What's the news?
So, how bad is bad publicity? If Volkswagen's latest figures are to be believed, not that bad at all. With Volkswagen still mired in the depths of the scandal surrounding its diesel-engined naughtiness, the company's sales have fallen by just 0.7 per cent so far this year.
Volkswagen delivered 2,925,000 Volkswagen-badged cars to customers worldwide in the first half of 2016, which represents a fall of just 20,000 units compared to the same (pre-scandal) period in 2015. That more or less chimes with what an insistently anonymous Volkswagen source told us recently, that: "people will kick us about this, and keep kicking us for a while but the fundamental product is still good and people want to buy good cars." It would certainly seem so, and Toyota's hopes of using the diesel scandal to leapfrog Volkswagen for the global No.1 spot have been stymied.
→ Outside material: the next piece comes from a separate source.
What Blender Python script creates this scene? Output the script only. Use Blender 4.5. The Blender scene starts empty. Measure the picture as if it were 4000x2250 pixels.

Overall, the entire Volkswagen group has sold 5.12-million vehicles so far this year, while Toyota, which suffered a 0.6 per cent decline in sales, has moved 5.02-million.
Here in Ireland, it's a slightly different story. Volkswagen is holding its own in the Irish market right now, but only just. Up to the 2nd of August, Volkswagen-branded sales stood at 13,525 cars and vans, as compared to 13,363 in the same period last year, which represents a 1.21 per cent rise. A rise is a rise is a rise, but over at arch-rival Toyota, things are looking rather rosier in the Irish garden. It has sold 13,939 vehicles in the year to August 2nd, as opposed to 11,707 last year and so saw a rise in sales of 19.07 per cent - roughly in line with the market as a whole.
Things are looking much worse for Volkswagen on the political front. This week, the German state of Bavaria (in which resides many of Audi's factory and corporate facilities) has declared that it is going to sue Volkswagen. Not because of any concerns over pollution, but because the state invested in Volkswagen, and lost a reputed €700,000 when Volkswagen's share price plummeted in the wake of the diesel scandal. "We want this money back," Bavarian finance minister Markus Söde told German news agency Deutsche Presse-Agentur.
South Korea is also getting on Volkswagen's case. The government there has ordered the company to stop selling 32 different models made by the group, citing cases of forged documents relating to emissions performance and drive-by noise tests. Volkswagen has also been hit with two massive fines in South Korea for its bungled emissions tests - a USD$12.6-million one from the government, and a further USD$15.98-million one from local authorities.
Volkswagen had already voluntarily stopped the sale of all the affected models before the final decision was handed down.
Volkswagen is looking to expand in east Asia though. According to Manager Magazine, the German giant has begun tentative talks with Indian conglomerate Tata about a joint-venture to make an affordable, budget car range for markets such as India, Indonesia and China. Volkswagen had previously bought a stake in Suzuki, hoping to build just such a range of cars in Suzuki's Maruti operations in India, but the tie-up led to a messy and rancorous divorce as Suzuki proved to be too independently minded for Volkswagen's taste. The deal would represent a coup for Tata, which has struggled with sales of its ultra-cheap Nano city car in India, but it's not known yet if any such deal might have an effect on Tata's ownership of Jaguar and Land Rover.